After raising money to start a tutoring program, he returned a year later to recruit local teachers who now offer academic support to more than 100 children year-round.

"I love the program and I love the kids," he said. "The program not only gives the kids extra education but also gives them ongoing access to an adult support system."

Carmen Molina, a teacher in Telica, said that the program is a great help to the students.

"They help the teachers as much as the children by providing school supplies; even buying the children uniforms and shoes," she said in an e-mail. "Everyone who visits us every year are very good people that they go to such great lengths to help anyone in need in this town."

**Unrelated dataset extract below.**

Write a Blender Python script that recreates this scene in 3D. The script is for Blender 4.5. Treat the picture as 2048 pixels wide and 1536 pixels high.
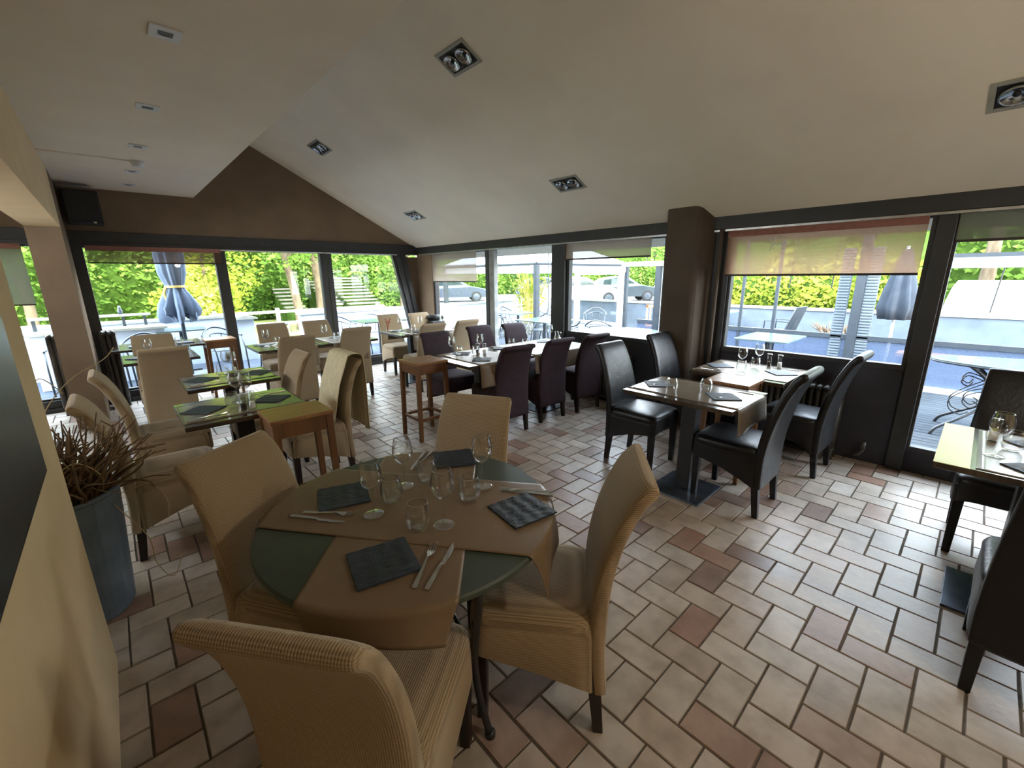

Ranous said that he remains grateful that Halyma Chevez signed him up for the trip, even though he was hesitant to go, and admires the couple for all that they do.

"I couldn’t do any of this without them," he added. "They are always there to support me, help pick me up and help me continue to do this program. … God has a way of getting to you. And I’m so glad Halyma got me on the first mission trip."

Molina noted that the impact that Tony and Halyma Chevez have made has been tremendous in leading that volunteer effort to provide housing for people who had none as well as the other programs.

"I feel that Doña Halyma and Tony are wonderful people who give their little bit to help so many people," she remarked.